● **To be done**:
Reproduce exactly the lines below, from the first one through the line containing "SC.camera = camo", and omit any pictures.

* Start Provided data *

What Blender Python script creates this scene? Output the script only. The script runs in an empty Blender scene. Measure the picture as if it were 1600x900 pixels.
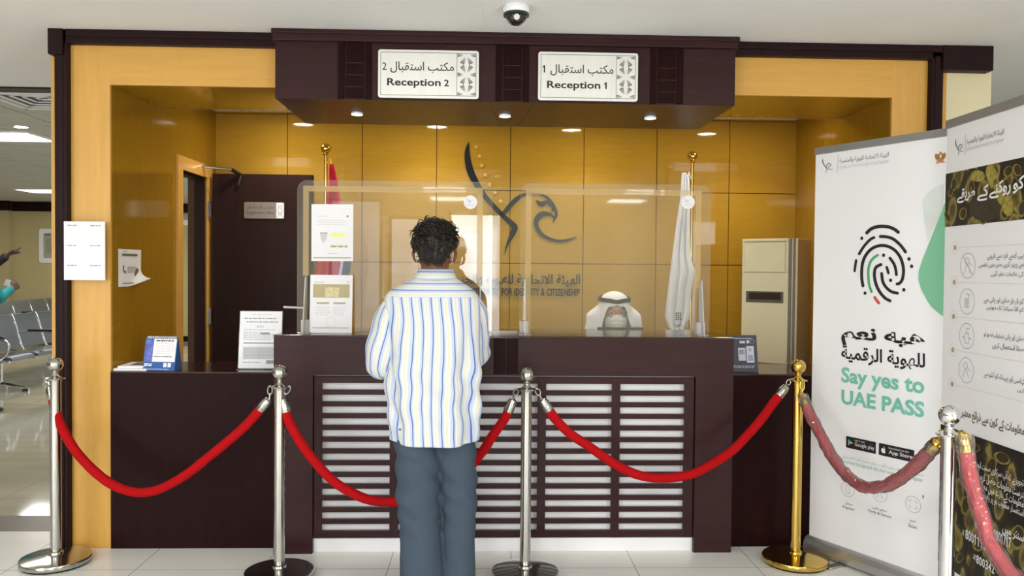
import bpy, bmesh, math, random
from mathutils import Vector, Matrix, noise
random.seed(7)
C = bpy.context.scene.collection
SC = bpy.context.scene

# ------------------------------------------------------------------ camera
CAM_F, CAM_PITCH, CAM_ROLL, CAM_YAW, CAM_H = 1252.09, -.0222091, .0088152, .0348341, 1.4575
_cy, _sy = math.cos(CAM_YAW), math.sin(CAM_YAW)
_cp, _sp = math.cos(CAM_PITCH), math.sin(CAM_PITCH)
_cr, _sr = math.cos(CAM_ROLL), math.sin(CAM_ROLL)
_R0 = Vector((_cy, -_sy, 0)); FW = Vector((_sy*_cp, _cy*_cp, _sp)); _U0 = Vector((-_sy*_sp, -_cy*_sp, _cp))
RT = _cr*_R0 + _sr*_U0; UP = _cr*_U0 - _sr*_R0
EYE = Vector((0, 0, CAM_H))
cam = bpy.data.cameras.new('camera'); cam.sensor_width = 36; cam.lens = CAM_F/1600*36; cam.clip_start = .05
camo = bpy.data.objects.new('camera', cam); C.objects.link(camo)
camo.matrix_world = Matrix(((RT.x, UP.x, -FW.x, 0), (RT.y, UP.y, -FW.y, 0), (RT.z, UP.z, -FW.z, CAM_H), (0, 0, 0, 1)))
SC.camera = camo

# ------------------------------------------------------------------ view, world, daylight through the windows behind the camera
SC.view_settings.view_transform = 'Standard'; SC.view_settings.look = 'None'
SC.view_settings.gamma = 1; SC.view_settings.use_curve_mapping = False
SC.view_settings.exposure = 0.08
W = bpy.data.worlds.new('world'); SC.world = W; W.use_nodes = True
W.node_tree.nodes['Background'].inputs[0].default_value = (.85, .92, 1, 1)
W.node_tree.nodes['Background'].inputs[1].default_value = 1.0
# windows in the wall behind the camera: x range, z range, daylight radiance (outer two added for light, second stands in for a white column, third frosted)
WINDOWS = [(-6.6, -3.2, .35, 2.45, 6.8), (-2.30, -1.50, .35, 2.5, 1.5), (-1.42, -.62, .35, 2.25, 2.8), (-.54, .28, .35, 2.32, 11), (3.5, 6.4, .35, 2.45, 6.8)]
WALL_BACK_Y = -3.4
ROOM_PANEL_POWER, HALL_PANEL_POWER = 30, 18
NICHE_SPOT, HEADER_SPOT = 24, 5

def area_light(name, loc, direction, sx, sy, power, col=(1, 1, 1)):
    l = bpy.data.lights.new(name, 'AREA'); l.shape = 'RECTANGLE'; l.size = sx; l.size_y = sy; l.energy = power; l.color = col
    o = bpy.data.objects.new(name, l); C.objects.link(o); o.location = loc
    o.rotation_euler = Vector(direction).to_track_quat('-Z', 'Y').to_euler(); o['kind'] = 'helper'
    return o
for _a, _b, _z0, _z1, _L in WINDOWS:
    area_light('window_daylight', ((_a+_b)/2, WALL_BACK_Y-.12, (_z0+_z1)/2), (0, 1, 0), _b-_a, _z1-_z0, math.pi*_L*(_b-_a)*(_z1-_z0), (.95, .98, 1))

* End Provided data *

● **Task answer**:
What Blender Python script creates this scene? Output the script only. The script runs in an empty Blender scene. Measure the picture as if it were 1600x900 pixels.
import bpy, bmesh, math, random
from mathutils import Vector, Matrix, noise
random.seed(7)
C = bpy.context.scene.collection
SC = bpy.context.scene

# ------------------------------------------------------------------ camera
CAM_F, CAM_PITCH, CAM_ROLL, CAM_YAW, CAM_H = 1252.09, -.0222091, .0088152, .0348341, 1.4575
_cy, _sy = math.cos(CAM_YAW), math.sin(CAM_YAW)
_cp, _sp = math.cos(CAM_PITCH), math.sin(CAM_PITCH)
_cr, _sr = math.cos(CAM_ROLL), math.sin(CAM_ROLL)
_R0 = Vector((_cy, -_sy, 0)); FW = Vector((_sy*_cp, _cy*_cp, _sp)); _U0 = Vector((-_sy*_sp, -_cy*_sp, _cp))
RT = _cr*_R0 + _sr*_U0; UP = _cr*_U0 - _sr*_R0
EYE = Vector((0, 0, CAM_H))
cam = bpy.data.cameras.new('camera'); cam.sensor_width = 36; cam.lens = CAM_F/1600*36; cam.clip_start = .05
camo = bpy.data.objects.new('camera', cam); C.objects.link(camo)
camo.matrix_world = Matrix(((RT.x, UP.x, -FW.x, 0), (RT.y, UP.y, -FW.y, 0), (RT.z, UP.z, -FW.z, CAM_H), (0, 0, 0, 1)))
SC.camera = camo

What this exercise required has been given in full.